Oleh  Idammatussilmi
Guru MI Najmul Huda Kemloko Temanggung

Saat ini, banyak keluarga milenial tidak menjadikan rumah sebagai surga bagi anak, khususnya bagi keluarga di kota-kota. Mereka hanya memenuhi kebutuhan sandang, pangan dan papan saja. Sementara asupan gizi dan moral tidak diprioritaskan. Padahal diktum “rumahku surgaku” sudah diajarkan dalam Islam sejak dulu. Jika anak-anak tidak menemukan surga di rumah, lalu di mana lagi?

Kekerasan seksual terhadap anak semakin meningkat karena untuk bulan Januari saja, jumlah anak korban kekerasan seksual bisa lebih dari 100 orang yang tersebar dibeberapa daerah. Ketua Komisi Perlindungan Anak Indonesia (KPAI) Susanto mengungkapkan, angka kasus kekerasan seksual pada tahun 2015 cukup tinggi. Kemudian tahun 2016 dan 2017 turun drastis. Namun, diawal tahun 2018 kembali tinggi dan naik sangat drastis mencapai 206 kasus (Detik.com, 30/09/2019).
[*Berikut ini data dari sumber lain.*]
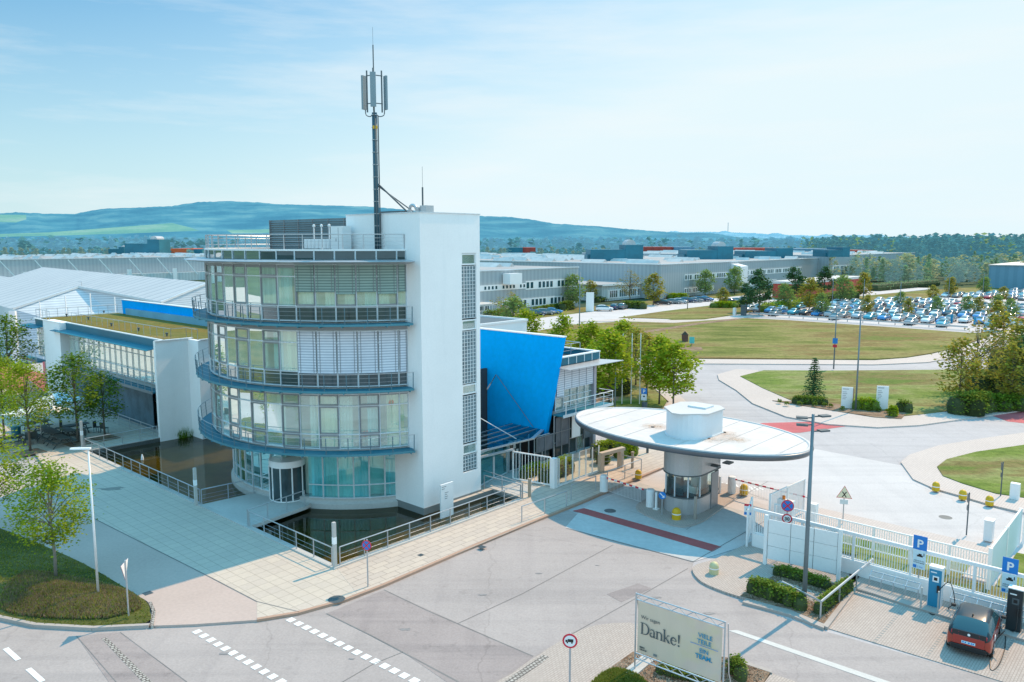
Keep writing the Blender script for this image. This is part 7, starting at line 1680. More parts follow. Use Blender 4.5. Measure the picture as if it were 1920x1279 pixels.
for k, (px, py) in enumerate(CPT):
    plant(PR['g1' if k % 2 else 'g2'], px, py, 'young tree standing between the parked car rows', 'trees in the car park', (.5 if k < 10 else .68) * rr(.9, 1.12), cat='tree')
# ---- right side group
for (pk, px, py, s, lb) in (('y1', 1796, 762, .95, 'open crowned tree left of the right hand grove'), ('b1', 1827, 738, .95, 'sparse forked tree behind the open crowned one'), ('y1', 1893, 765, .9, 'leafy tree at the right edge beside the open crowned one'), ('pine', 1928, 760, .9, 'tall dark pine cut by the right edge'), ('y1', 1915, 722, 1.1, 'yellow green tree behind the pine at the right edge'), ('y1', 1875, 712, 1.1, 'yellow green tree in the grove'), ('y1', 1950, 690, 1.2, 'big green tree outside the right edge')):
    plant(PR[pk], px, py, lb, 'trees of the right hand grove', s)
# conifer on the centre lawn
random.seed(40)
t = thing('spruce_tree', 'small dark spruce standing alone on the lawn', 'tree', (*G(1525, 748), 0.04), 'l'); m = MB('l'); m.tube([(0, 0, 0), (0, 0, 4.3)], .07, 6, True, .01); m.build('trunk', 'bark', t)
m = MB('l'); h = 4.4
for lv in range(20):
    z = .35 + lv * .20; r_ = 1.35 * (1 - z / h) ** .8 + .06; n = int(6 + 10 * (1 - z / h))
    for k in range(n):
        a = 2 * PI * k / n + lv * .7 + rr(-.2, .2); L_ = r_ * rr(.7, 1.15)
        for q in range(9): f = (q + 1) / 9; leaf(m, L_ * f * math.cos(a) + rr(-.05, .05), L_ * f * math.sin(a) + rr(-.05, .05), z - .16 * f * L_ + rr(-.04, .04), .20)
m.build('crown', LM['pine'], t)
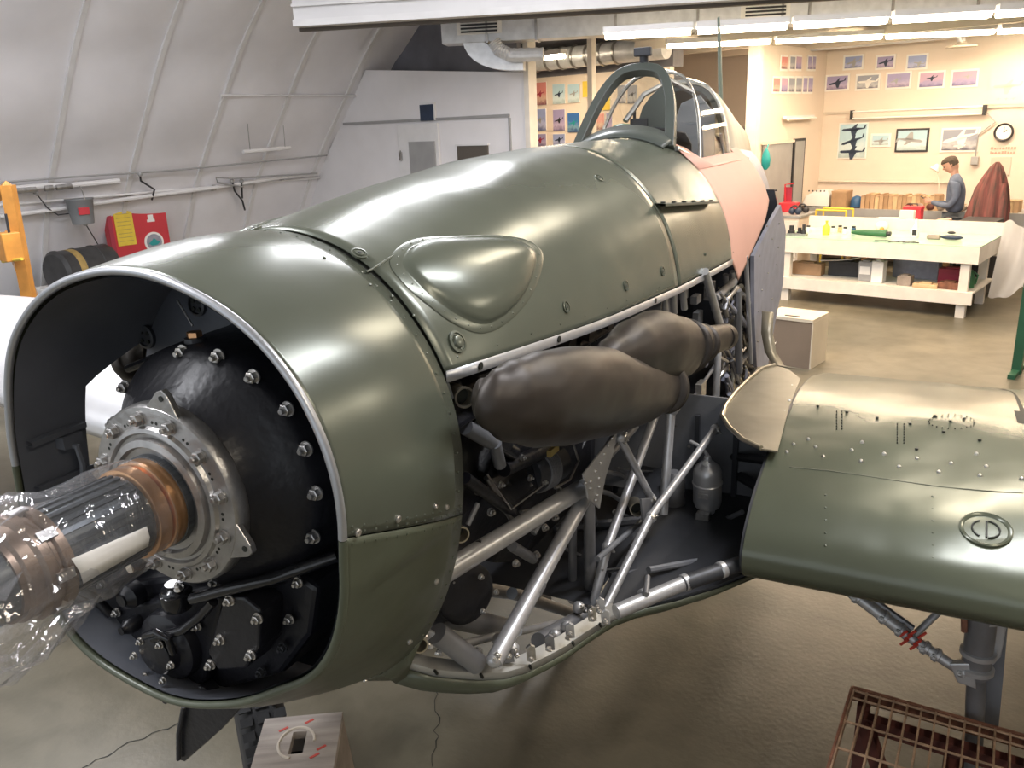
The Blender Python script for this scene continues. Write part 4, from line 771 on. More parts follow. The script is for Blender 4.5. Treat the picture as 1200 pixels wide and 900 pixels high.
mb = MB().tube([ringp(3.15, .3, -.03), ringp(3.15, .3, -.07), ringp(3.25, .3, -.08), ringp(3.4, .3, -.07)], .008, 8); mb.box(ringp(3.12, .3, -.045), (.03, .05, .03)).build('inner_bracket', 'liner', AC)
def nrm_ring(a, s): 
    e = .01; u = ringp(a+e, s)-ringp(a-e, s); v = ringp(a, min(1, s+e))-ringp(a, s-e); n = u.cross(v).normalized(); return n if n.dot(ringp(a, s)-OC) > 0 else -n
def rivet(mb, p, n, r, h=None): mb.lathe(p, n, [(-.001, r), (r*.35, r*.85), (r*.6, r*.3)], 8)
mb = MB()
for s in frange(.04, .97, 13):
    for d in (.018, .045): rivet(mb, ringp(seam(s)+d, s), nrm_ring(seam(s)+d, s), .0032)
for a in frange(-.15, 2.2, 26): rivet(mb, ringp(a, .94), nrm_ring(a, .94), .0030)
mb.build('rivet_row', 'green', up, kind='stuff')
mb = MB()
for s in frange(.04, .97, 13): rivet(mb, ringp(seam(s)-.03, s), nrm_ring(seam(s)-.03, s), .0032)
for a in frange(-1.3, -.35, 14): rivet(mb, ringp(a, .95), nrm_ring(a, .95), .0032)
mb.build('rivet_row', 'green_low', lo, kind='stuff')
def hit_ring(px, py):
    best = None
    for i in range(60):
        for j in range(16):
            a = -2.2+3.6*i/59; s = j/15; p = ringp(a, s); q = prj(p); d = (q[0]-px)**2+(q[1]-py)**2
            if best is None or d < best[0]: best = (d, a, s)
    _, a, s = best; st = [.04, .04]
    for _ in range(8):
        for da in (-1, 0, 1):
            for ds in (-1, 0, 1):
                a2, s2 = a+da*st[0], min(1, max(0, s+ds*st[1])); q = prj(ringp(a2, s2)); d = (q[0]-px)**2+(q[1]-py)**2
                if d < best[0]: best = (d, a2, s2)
        _, a, s = best; st = [st[0]*.5, st[1]*.5]
    return a, s
for px, py, r in ((419, 624, .0075), (466, 608, .0075), (510, 593, .006), (523, 594, .006), (511, 681, .007), (480, 752, .007), (430, 802, .007)):
    a, s = hit_ring(px, py); mb = MB().lathe(ringp(a, s), nrm_ring(a, s), [(-.002, r), (.003, r), (.005, r*.7), (.004, r*.3), (.003, r*.29)], 16); mb.build('fastener', 'nut', lo, 30, label='bright round fastener')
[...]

Anak-anak tidak boleh kehilangan golden age (usia emas) karena masa itu penentu baik-buruk kehidupan mereka kelak. Yadi (2017:23) berpendapat bahwa anak yang menerima perkataan buruk, kebanyakan mereka akan menjadi generasi yang kasar, begitu sebaliknya. Rumah merupakan tempat awal anak  akan menemukan kepribadian dan karakter, jika lingkungnan anak tidak mendukung bagaimana bisa membentuk kepribadian dan karakter yang baik? Bagaimana nasib bangsa ini akan generasi penerus?

Anak akan menjadi penerus bangsa yang baik jika ia mendapat kasih sayang dan perlakuan hidup yang baik juga, sebab anak akan berpikir untuk apa menjadi penerus bangsa yang baik jika dalam lingkup kecil  saja anak sulit mendapat perhatian bahkan anak menjadi korban dalam tindakan asusila.

Pemikiran anak akan maju dan berkembang jika ia mendapat asupan pendidikan dan karakter yang baik dalam rumahnya, sebaliknya anak yang mempunyai masa kecilnya kelam akan tindakan suatu yang dialami oleh dirinya akan berdampak dan berpengaruh pada anak besok tuanya. Banyak anak yang bosan dan trauma dengan  rumahnya, karena dalam rumah anak pernah ada kejadian yang membuat anak itu beranggapan rumah bagaikan neraka.

Rumah Bukan Nerakaku!
Banyaknya kasus pedofil yang terjadi marak terjadi menjadikan rumah bagaikan “neraka” bagi anak. Kekerasan pada anak yang marak terjadi juga menurunkan mental anak. Selain itu pengaruh perilaku orang tua yang menyimpang banyak menjadikan anak jauh dari kebenaran. Anak yang mencontoh perilaku orang tuanya misalkan seperti orang tua yang bertato, mabuk-mabukan, judi sampai narkoba dan anak tersebut akan menularkan pada teman yang lain. Bahkan anak mempraktikkan perbuatan yang dilakukan orang tuanya.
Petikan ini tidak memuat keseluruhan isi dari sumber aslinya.